December 27 Wednesday – In New York at the Players Club, Sam wrote to daughter Susy. He wished she could be with him at Dr. Rice’s gathering the following night. He also told of how happy his speech had made Brander Matthews, quoting him as saying the delivery was “masterly!” Also, he told about his ruined Christmas dinner due to a lady he detested (See. Dec. 25 entry). Sam finished the letter after a six-hour interval, at midnight.
In the interim Sam went to dinner at Laurence Hutton’s home.

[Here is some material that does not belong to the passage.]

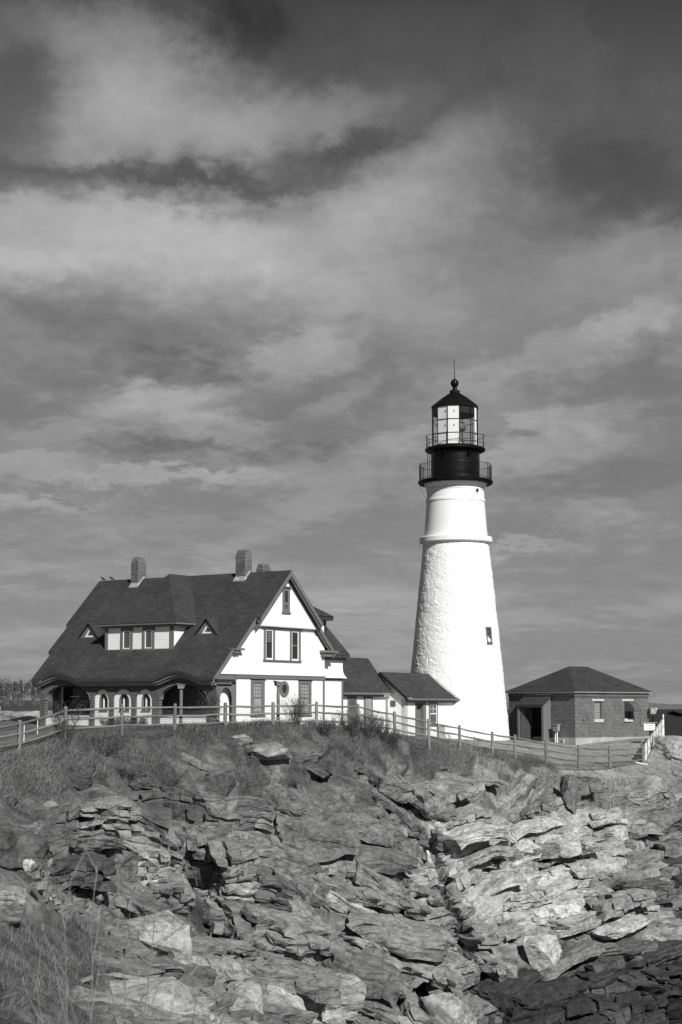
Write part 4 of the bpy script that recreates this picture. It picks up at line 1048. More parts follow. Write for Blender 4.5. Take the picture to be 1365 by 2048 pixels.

No outsider there but me. A most pleasant time. A Mr. Kip, of Buffalo, came in later — fine man. But at dinner I was still full of that detested woman [Christmas at the Laffan’s] and turned myself loose on her, covering up her identity very artfully, as I thought. Finally Mrs. Hutton said, “I want to shake hands with you; she is my pet detestation, too” — & she named her. But men haven’t any intuitions; Hutton had guessed wide of the mark.
[Note: the female in question may have been Emma Sayles, who Sam wrote about on Feb. 15 to Livy: “the sight of her brought all that was vicious in me to the surface.” Or, as Laura Skandera-Trombley conjectures, [p.164] was Lillian Aldrich; either female caused Sam extreme irritation]
Sam also told of seeing Wayne MacVeagh, who was now Minister to Italy. He then related the whirl that his life in New York had become, a whirl which caused the title, “Belle of New York,” which is attributed to Jamie (James) Dodge, son of Mary Mapes Dodge (See MTB 972):
Dear me, how full my days are! I don’t get a chance to do anything. I go to bed at 3 in the morning & get up at 8, 10, & 11; but I am never tired, & am always brisk. I wish I could give you some of my superabundant health, dear child. Every few days the papers say I am very ill; then come letters & telegrams of sympathy from people I could whip with one hand tied behind me. Mr. Rogers said yesterday, “I am entirely broken down with the Chicago trip; I can’t get rested, in bed or out of it. But you look fresh & fine; what’s your secret? I said — & it was the truth — “I am fresh & fine. I play billiards till 3 in the morning, & have got more health & vigor than I know what to do with. My secret is — ” — “but I’ll tell you that when we get the right news from Chicago” [MTP].
Sam then wrote that he would write Jean now. And so, the letter to Jean is dated Dec. 28, “After midnight.”